↓↓↓

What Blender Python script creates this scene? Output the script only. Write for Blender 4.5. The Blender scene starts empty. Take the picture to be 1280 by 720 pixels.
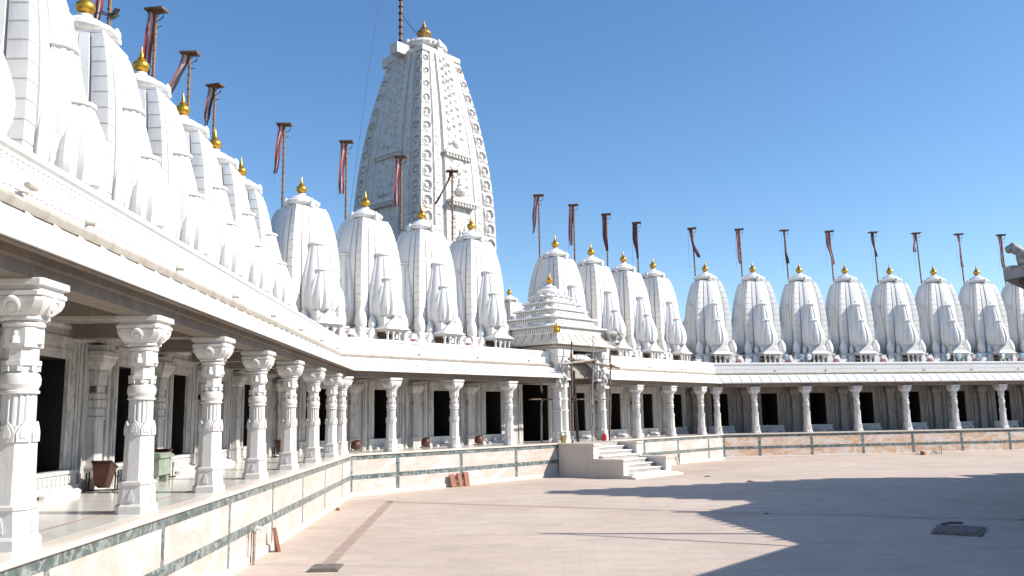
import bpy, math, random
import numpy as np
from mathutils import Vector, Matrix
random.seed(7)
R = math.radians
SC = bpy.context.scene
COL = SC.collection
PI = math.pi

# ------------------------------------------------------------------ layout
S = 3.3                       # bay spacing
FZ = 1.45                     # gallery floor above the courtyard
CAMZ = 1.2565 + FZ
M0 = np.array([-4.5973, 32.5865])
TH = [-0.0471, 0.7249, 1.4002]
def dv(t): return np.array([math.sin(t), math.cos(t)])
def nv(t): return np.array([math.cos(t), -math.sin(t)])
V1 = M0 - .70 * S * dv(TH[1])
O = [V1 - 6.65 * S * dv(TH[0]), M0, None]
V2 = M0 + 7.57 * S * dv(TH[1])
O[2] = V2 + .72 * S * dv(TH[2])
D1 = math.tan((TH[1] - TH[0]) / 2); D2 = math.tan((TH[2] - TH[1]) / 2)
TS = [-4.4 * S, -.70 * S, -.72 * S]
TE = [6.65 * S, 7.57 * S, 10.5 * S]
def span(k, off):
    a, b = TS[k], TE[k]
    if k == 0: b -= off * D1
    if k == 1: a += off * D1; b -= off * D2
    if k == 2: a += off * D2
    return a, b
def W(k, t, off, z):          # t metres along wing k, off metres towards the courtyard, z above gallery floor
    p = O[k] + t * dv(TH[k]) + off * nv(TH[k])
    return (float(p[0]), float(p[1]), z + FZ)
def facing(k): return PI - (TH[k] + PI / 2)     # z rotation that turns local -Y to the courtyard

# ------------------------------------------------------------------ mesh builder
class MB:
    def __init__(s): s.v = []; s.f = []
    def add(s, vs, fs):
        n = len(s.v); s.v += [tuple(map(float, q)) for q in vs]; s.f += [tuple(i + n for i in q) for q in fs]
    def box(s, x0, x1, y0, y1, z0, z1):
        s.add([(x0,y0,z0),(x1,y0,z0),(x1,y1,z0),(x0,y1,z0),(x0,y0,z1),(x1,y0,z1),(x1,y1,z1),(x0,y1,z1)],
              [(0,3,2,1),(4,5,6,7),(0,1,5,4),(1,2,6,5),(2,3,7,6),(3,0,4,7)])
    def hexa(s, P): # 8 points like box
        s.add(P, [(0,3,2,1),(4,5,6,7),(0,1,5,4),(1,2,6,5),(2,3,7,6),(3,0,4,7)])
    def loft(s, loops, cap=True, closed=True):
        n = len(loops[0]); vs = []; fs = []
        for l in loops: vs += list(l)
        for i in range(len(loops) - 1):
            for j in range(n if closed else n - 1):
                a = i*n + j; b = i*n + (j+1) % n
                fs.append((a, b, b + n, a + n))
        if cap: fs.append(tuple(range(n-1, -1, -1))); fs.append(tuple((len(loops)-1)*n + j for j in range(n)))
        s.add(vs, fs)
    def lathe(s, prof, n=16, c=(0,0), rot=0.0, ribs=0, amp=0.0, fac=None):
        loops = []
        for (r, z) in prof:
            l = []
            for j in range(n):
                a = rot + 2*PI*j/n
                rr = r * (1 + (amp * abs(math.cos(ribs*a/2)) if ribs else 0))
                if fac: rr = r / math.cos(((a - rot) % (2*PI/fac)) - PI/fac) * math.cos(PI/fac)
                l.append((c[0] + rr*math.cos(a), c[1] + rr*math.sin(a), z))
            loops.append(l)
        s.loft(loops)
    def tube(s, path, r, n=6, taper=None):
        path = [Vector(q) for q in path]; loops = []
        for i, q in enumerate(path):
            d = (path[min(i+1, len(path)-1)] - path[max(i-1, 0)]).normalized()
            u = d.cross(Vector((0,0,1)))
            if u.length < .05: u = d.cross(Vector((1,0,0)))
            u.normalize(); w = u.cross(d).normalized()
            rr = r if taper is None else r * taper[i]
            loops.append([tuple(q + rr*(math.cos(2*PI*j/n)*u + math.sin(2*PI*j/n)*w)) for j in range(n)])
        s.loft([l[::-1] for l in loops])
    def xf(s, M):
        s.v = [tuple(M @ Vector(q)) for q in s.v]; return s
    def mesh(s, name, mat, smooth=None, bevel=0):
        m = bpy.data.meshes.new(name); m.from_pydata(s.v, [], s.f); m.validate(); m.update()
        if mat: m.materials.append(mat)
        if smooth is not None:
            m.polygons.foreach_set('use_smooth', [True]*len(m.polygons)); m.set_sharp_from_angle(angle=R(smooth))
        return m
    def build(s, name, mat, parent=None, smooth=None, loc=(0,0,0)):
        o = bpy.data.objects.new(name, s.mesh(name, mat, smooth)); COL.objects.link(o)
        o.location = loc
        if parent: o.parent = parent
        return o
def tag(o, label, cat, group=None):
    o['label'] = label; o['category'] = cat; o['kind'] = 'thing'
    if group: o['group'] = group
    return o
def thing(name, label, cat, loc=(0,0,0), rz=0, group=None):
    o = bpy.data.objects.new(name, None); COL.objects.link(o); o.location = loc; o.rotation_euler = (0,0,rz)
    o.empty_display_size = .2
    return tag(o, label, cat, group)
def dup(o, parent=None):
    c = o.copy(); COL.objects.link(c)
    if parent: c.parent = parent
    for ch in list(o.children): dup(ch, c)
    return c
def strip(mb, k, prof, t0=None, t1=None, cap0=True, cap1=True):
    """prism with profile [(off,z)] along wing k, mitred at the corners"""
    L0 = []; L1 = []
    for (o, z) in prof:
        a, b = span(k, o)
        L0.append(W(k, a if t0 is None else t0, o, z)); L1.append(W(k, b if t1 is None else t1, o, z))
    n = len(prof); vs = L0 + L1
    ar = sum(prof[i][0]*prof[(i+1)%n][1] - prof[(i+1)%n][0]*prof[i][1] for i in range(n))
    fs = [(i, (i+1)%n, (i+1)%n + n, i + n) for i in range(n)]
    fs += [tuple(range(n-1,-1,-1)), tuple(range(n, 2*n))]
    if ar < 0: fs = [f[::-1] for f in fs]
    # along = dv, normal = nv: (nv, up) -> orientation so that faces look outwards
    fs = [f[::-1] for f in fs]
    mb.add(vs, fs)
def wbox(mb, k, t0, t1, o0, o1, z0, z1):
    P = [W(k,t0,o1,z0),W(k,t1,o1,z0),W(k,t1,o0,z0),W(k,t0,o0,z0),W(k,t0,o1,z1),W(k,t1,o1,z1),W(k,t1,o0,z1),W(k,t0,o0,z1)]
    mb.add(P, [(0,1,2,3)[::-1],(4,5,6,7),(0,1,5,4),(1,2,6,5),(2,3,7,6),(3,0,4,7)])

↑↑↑
↓↓↓

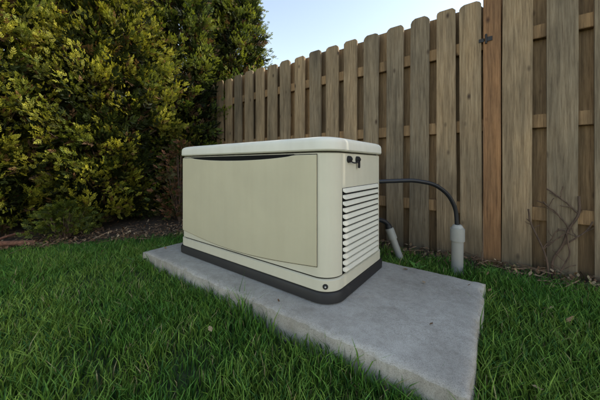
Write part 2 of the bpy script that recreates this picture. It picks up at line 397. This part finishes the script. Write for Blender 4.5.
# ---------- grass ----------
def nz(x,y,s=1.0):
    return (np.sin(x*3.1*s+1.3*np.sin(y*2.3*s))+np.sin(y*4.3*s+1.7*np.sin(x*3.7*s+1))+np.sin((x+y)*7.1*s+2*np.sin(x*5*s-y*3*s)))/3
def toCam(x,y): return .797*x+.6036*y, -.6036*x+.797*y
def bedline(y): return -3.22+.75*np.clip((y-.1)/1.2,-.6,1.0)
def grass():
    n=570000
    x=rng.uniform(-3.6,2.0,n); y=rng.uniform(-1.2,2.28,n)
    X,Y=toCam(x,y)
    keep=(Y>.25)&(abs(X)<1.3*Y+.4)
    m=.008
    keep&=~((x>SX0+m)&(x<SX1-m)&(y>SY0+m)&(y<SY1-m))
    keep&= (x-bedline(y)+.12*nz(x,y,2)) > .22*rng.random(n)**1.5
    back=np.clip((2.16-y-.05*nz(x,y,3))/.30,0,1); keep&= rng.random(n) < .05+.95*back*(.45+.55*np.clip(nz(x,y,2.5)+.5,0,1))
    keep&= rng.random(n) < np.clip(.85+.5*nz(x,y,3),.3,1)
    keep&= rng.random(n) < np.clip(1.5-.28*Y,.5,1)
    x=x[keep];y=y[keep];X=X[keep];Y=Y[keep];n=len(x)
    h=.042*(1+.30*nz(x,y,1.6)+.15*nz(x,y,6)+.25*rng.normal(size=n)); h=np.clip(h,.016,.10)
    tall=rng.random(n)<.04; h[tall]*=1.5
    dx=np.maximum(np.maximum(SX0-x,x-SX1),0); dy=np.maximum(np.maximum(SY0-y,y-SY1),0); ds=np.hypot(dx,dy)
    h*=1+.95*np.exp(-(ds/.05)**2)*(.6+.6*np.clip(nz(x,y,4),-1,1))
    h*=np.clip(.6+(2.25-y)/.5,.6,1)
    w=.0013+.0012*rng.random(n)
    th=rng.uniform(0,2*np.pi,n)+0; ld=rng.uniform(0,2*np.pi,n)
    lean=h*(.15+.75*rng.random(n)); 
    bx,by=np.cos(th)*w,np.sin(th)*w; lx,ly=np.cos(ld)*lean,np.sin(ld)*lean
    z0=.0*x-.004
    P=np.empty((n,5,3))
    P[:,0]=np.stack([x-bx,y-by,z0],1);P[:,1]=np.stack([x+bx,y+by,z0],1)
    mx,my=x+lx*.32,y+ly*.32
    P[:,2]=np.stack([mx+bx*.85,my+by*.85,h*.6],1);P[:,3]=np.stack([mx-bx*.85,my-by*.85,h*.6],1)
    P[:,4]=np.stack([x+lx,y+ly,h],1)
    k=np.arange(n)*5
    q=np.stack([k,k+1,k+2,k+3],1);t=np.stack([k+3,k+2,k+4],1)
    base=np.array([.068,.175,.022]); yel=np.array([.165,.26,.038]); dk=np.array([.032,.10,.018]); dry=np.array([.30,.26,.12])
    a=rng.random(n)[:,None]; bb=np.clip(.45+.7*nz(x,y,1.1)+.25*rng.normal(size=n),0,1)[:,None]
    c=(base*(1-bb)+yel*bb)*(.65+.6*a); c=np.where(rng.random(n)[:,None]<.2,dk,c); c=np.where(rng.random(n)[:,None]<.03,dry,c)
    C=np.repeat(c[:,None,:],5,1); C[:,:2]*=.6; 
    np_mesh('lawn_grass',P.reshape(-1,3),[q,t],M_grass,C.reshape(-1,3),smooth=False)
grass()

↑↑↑

• Exercise goal: Scan the listing above. Collect all lines with the word "picture".

• The answer:
What Blender Python script creates this scene? Output the script only. Write for Blender 4.5. The Blender scene starts empty. Take the picture to be 1280 by 720 pixels.
Write part 2 of the bpy script that recreates this picture. It picks up at line 397. This part finishes the script. Write for Blender 4.5.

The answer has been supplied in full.